Saturday, 24 January 2015

Saturday Rave: The Old Stoic by Emily Bronte

How much of a work reflects the writer?

Can we take a quotation from a writer's work and say that's what the writer believed?

Take Shakespeare, for instance. He wrote: "I love long life better than figs" (Antony and Cleopatra, Act I, Scene II) but then he also wrote, in Measure for Measure, Act III, Scene I, "I am so out of love with life, that I will sue to be rid of it"  

Now, Shakespeare might have meant both of them from the bottom of his heart at some point of his life, but we can't say that, as an overarching principle, this is Shakespeare's point of view for either of them.

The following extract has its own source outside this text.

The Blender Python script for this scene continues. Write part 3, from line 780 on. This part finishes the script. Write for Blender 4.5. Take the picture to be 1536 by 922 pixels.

Which leads me to The Old Stoic. The OS has some unexpected ideas which I think that Emily Bronte the vicar's daughter would have been reluctant to acknowledge. Mind you, this may be why she put them in a poem narrated by someone else. But we just don't know.

The Old Stoic

Riches I hold in light esteem,
And Love I laugh to scorn;
And lust of Fame was but a dream
That vanished with the morn -

And of I pray, the only prayer
That moves my lips for me
Is - 'Leave the heart that now I bear,
And give me liberty.'

Yes, as my swift days near their goal,
'Tis all that I implore - 
Through life and death, a chainless soul,
With courage to endure!

Word To Use Today: stoic. This word is, oddly, named after a porch - the porch in ancient Athens where Zeno taught. The Greek word was stōikos.